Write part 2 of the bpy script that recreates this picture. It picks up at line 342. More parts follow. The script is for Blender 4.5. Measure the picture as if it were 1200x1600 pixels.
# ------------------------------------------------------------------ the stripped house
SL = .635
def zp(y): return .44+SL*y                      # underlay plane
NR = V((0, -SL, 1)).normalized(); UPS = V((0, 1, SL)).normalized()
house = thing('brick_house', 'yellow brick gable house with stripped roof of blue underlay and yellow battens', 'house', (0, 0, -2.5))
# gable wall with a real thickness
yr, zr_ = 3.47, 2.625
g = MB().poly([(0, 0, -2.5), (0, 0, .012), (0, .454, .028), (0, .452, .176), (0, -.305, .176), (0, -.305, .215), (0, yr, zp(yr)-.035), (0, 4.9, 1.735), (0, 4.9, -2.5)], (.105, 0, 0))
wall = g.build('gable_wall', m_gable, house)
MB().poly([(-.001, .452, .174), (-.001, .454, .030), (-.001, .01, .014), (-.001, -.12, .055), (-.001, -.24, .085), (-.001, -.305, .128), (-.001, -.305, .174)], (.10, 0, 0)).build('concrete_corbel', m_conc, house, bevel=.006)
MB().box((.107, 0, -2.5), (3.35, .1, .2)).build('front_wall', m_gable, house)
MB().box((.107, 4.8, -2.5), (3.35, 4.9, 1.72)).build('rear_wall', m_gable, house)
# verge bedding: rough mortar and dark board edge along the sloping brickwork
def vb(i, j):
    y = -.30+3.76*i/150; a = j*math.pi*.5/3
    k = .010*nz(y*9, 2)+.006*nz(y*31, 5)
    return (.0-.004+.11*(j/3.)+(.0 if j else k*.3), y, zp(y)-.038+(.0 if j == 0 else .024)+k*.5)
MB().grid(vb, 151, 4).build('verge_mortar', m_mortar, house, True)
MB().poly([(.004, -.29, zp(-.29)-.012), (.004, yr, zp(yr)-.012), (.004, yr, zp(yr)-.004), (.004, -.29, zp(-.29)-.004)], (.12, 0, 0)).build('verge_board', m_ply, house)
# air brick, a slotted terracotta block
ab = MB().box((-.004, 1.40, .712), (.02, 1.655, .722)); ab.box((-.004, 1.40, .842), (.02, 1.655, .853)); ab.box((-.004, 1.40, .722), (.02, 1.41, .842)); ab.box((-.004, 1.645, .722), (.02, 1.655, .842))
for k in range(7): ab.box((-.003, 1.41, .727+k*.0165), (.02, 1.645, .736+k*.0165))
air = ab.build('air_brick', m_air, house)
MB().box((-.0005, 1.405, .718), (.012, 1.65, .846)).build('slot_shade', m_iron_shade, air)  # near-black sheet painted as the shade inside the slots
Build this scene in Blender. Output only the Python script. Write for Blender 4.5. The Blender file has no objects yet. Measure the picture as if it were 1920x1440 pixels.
□ □ □ □ □
* WHAT YOU HAVE TO DO *
The whole listing above needs to be written out again exactly.

* ANSWER *
Write part 2 of the bpy script that recreates this picture. It picks up at line 342. More parts follow. The script is for Blender 4.5. Measure the picture as if it were 1200x1600 pixels.
# ------------------------------------------------------------------ the stripped house
SL = .635
def zp(y): return .44+SL*y                      # underlay plane
NR = V((0, -SL, 1)).normalized(); UPS = V((0, 1, SL)).normalized()
house = thing('brick_house', 'yellow brick gable house with stripped roof of blue underlay and yellow battens', 'house', (0, 0, -2.5))
# gable wall with a real thickness
yr, zr_ = 3.47, 2.625
g = MB().poly([(0, 0, -2.5), (0, 0, .012), (0, .454, .028), (0, .452, .176), (0, -.305, .176), (0, -.305, .215), (0, yr, zp(yr)-.035), (0, 4.9, 1.735), (0, 4.9, -2.5)], (.105, 0, 0))
wall = g.build('gable_wall', m_gable, house)
MB().poly([(-.001, .452, .174), (-.001, .454, .030), (-.001, .01, .014), (-.001, -.12, .055), (-.001, -.24, .085), (-.001, -.305, .128), (-.001, -.305, .174)], (.10, 0, 0)).build('concrete_corbel', m_conc, house, bevel=.006)
MB().box((.107, 0, -2.5), (3.35, .1, .2)).build('front_wall', m_gable, house)
MB().box((.107, 4.8, -2.5), (3.35, 4.9, 1.72)).build('rear_wall', m_gable, house)
# verge bedding: rough mortar and dark board edge along the sloping brickwork
def vb(i, j):
    y = -.30+3.76*i/150; a = j*math.pi*.5/3
    k = .010*nz(y*9, 2)+.006*nz(y*31, 5)
    return (.0-.004+.11*(j/3.)+(.0 if j else k*.3), y, zp(y)-.038+(.0 if j == 0 else .024)+k*.5)
MB().grid(vb, 151, 4).build('verge_mortar', m_mortar, house, True)
MB().poly([(.004, -.29, zp(-.29)-.012), (.004, yr, zp(yr)-.012), (.004, yr, zp(yr)-.004), (.004, -.29, zp(-.29)-.004)], (.12, 0, 0)).build('verge_board', m_ply, house)
# air brick, a slotted terracotta block
ab = MB().box((-.004, 1.40, .712), (.02, 1.655, .722)); ab.box((-.004, 1.40, .842), (.02, 1.655, .853)); ab.box((-.004, 1.40, .722), (.02, 1.41, .842)); ab.box((-.004, 1.645, .722), (.02, 1.655, .842))
for k in range(7): ab.box((-.003, 1.41, .727+k*.0165), (.02, 1.645, .736+k*.0165))
air = ab.build('air_brick', m_air, house)
MB().box((-.0005, 1.405, .718), (.012, 1.65, .846)).build('slot_shade', m_iron_shade, air)  # near-black sheet painted as the shade inside the slots
Build this scene in Blender. Output only the Python script. Write for Blender 4.5. The Blender file has no objects yet. Measure the picture as if it were 1920x1440 pixels.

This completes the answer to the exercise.